O xis da questão vasculhado pelo seu pensamento é o desafio do desenvolvimento com justiça social numa economia periférica. Ou, mais precisamente, o desafio da luta contra o subdesenvolvimento. Sua maior elaboração teórica, o subdesenvolvimento – ou seja, o empobrecimento de vastas massas – seria um processo histórico autônomo, não uma fase passageira na formação das economias capitalistas.

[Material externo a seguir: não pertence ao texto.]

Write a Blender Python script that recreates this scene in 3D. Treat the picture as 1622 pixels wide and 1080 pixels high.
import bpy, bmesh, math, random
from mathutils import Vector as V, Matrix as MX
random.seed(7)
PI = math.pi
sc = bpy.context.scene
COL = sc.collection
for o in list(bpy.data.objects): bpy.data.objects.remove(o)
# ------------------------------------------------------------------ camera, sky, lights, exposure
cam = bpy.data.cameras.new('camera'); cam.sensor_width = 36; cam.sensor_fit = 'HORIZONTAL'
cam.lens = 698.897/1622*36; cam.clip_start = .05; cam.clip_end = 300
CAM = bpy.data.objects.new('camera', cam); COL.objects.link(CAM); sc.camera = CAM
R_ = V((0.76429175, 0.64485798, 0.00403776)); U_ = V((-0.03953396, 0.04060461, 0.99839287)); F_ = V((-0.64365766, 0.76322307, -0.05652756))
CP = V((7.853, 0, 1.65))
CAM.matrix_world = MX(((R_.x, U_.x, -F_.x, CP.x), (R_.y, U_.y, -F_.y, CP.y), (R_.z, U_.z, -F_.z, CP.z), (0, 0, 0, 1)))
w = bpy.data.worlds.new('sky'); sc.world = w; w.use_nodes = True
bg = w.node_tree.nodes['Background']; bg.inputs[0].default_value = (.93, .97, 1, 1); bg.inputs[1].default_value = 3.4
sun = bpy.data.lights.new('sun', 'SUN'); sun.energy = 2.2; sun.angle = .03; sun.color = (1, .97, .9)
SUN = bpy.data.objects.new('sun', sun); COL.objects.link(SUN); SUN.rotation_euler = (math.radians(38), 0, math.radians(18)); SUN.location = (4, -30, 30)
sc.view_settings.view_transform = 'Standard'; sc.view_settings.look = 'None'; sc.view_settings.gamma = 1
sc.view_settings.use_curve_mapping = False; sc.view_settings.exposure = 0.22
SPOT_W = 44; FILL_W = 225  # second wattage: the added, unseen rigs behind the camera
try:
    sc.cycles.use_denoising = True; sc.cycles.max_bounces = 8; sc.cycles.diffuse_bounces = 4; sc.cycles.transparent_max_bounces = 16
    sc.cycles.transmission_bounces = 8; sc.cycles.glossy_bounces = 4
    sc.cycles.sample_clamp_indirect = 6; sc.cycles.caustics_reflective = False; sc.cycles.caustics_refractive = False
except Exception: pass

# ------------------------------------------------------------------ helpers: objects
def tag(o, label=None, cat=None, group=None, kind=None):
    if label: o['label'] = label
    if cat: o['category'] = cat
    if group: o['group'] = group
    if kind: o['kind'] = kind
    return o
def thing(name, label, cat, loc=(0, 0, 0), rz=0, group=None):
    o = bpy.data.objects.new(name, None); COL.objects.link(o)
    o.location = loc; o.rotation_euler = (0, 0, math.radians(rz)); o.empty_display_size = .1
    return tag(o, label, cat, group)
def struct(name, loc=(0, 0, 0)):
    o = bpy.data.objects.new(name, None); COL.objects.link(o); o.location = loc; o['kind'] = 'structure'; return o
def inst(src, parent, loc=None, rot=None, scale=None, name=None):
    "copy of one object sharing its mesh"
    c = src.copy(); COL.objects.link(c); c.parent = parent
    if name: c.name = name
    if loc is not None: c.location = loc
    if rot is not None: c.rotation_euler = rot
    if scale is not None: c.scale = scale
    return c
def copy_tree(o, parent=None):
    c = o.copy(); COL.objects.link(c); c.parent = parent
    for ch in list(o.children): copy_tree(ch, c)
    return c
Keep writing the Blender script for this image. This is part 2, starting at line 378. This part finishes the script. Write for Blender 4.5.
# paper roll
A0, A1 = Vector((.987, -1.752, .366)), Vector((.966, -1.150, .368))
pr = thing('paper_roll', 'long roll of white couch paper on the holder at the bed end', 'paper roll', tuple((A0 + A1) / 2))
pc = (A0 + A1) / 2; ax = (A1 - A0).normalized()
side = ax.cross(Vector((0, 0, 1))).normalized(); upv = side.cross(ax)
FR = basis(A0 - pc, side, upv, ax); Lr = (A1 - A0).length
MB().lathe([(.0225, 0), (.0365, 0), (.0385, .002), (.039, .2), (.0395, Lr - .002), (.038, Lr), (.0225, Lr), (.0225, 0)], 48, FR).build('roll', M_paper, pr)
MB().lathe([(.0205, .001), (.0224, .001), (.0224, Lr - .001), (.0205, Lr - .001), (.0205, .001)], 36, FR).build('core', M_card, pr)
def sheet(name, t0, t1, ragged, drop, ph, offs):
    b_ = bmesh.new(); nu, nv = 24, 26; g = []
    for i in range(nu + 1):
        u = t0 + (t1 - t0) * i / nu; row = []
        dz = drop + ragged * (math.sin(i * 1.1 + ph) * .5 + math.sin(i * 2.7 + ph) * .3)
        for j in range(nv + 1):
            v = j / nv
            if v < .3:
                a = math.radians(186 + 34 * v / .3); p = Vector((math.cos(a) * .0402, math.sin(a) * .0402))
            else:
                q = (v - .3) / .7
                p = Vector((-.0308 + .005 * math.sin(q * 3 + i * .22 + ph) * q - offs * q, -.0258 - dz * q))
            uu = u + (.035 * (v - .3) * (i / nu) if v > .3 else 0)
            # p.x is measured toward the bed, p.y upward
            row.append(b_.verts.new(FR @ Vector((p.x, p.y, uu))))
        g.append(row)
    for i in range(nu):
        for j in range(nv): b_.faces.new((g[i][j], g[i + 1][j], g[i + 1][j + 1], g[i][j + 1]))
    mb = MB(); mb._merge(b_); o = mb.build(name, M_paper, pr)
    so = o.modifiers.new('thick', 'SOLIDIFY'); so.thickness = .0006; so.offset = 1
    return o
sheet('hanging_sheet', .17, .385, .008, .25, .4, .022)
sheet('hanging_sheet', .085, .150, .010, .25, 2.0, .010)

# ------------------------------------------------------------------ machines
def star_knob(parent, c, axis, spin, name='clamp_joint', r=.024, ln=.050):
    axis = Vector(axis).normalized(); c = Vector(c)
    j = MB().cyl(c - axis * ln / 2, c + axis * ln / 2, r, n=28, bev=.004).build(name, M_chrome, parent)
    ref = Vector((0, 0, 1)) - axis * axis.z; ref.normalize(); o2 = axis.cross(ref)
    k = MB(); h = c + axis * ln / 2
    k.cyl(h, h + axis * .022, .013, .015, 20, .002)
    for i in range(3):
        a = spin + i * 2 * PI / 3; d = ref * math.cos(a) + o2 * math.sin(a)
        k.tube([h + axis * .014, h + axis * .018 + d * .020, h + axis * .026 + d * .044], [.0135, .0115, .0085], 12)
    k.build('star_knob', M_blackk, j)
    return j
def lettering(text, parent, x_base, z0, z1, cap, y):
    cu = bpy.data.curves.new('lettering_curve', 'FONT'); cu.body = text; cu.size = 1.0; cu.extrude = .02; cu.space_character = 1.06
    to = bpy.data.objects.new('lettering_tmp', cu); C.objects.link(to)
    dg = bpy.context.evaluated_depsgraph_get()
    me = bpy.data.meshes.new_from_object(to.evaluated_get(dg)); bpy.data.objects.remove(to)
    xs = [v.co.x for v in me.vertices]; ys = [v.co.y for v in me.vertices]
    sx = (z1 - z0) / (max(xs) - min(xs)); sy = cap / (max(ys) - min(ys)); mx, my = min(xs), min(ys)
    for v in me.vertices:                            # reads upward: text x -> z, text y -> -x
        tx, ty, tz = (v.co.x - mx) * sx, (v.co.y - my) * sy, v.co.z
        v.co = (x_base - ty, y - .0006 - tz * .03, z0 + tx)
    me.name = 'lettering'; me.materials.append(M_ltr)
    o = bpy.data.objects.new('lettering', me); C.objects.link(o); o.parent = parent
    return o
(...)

Ele decorre de um paradoxo: a introdução de processos produtivos modernos em estruturas arcaicas, modernizando-as parcialmente, mas sem irradiar avanços correlatos na esfera social. Cria-se uma dinâmica perversa: a sofisticação tecnológica não gera avanços substanciais na renda e no emprego. O desenvolvimento exclui e devasta, ao mesmo tempo em que gera riqueza concentrada nas mãos de poucos. "Ilhas de Caras" ao lado de um oceano de Rocinhas.
A manutenção dessa lógica requer, necessariamente, que o privilégio de poucos seja pago com a miséria de muitos. "A elite já definiu seu projeto:é virar uma Miami. Mas isso é social, ambiental e economicamente impossível de ser generalizado", ironiza o pensador.
Sua vitalidade teórica e a presença pública marcante vêm acompanhadas de incrível capacidade de produção intelectual. Furtado escreveu 30 livros, além de centenas de artigos e projetos para o país e planos de governo. Fez o projeto da Sudene para JK, em 1959. O Plano Trienal para Jango, em 1962. É uma usina de reflexão histórica. Dá para ler o Brasil por meio de sua vida e de sua obra. Quem se debruçar sobre ela encontrará observações que confirmam o pensador rigoroso que, todavia, nunca perdeu a esperança de fazer do Brasil uma Nação justa e soberana.
Furtado escreve da ótica do homem de Estado e do intelectual orgânico, umbilicalmente vinculado ao compromisso social com a construção de uma sociedade distinta da atual. Como já afirmaram alguns dos estudiosos de sua obra, "sem exagero, dá para dizer que quem descobriu o Brasil como uma esperança de Nação foi Celso Furtado".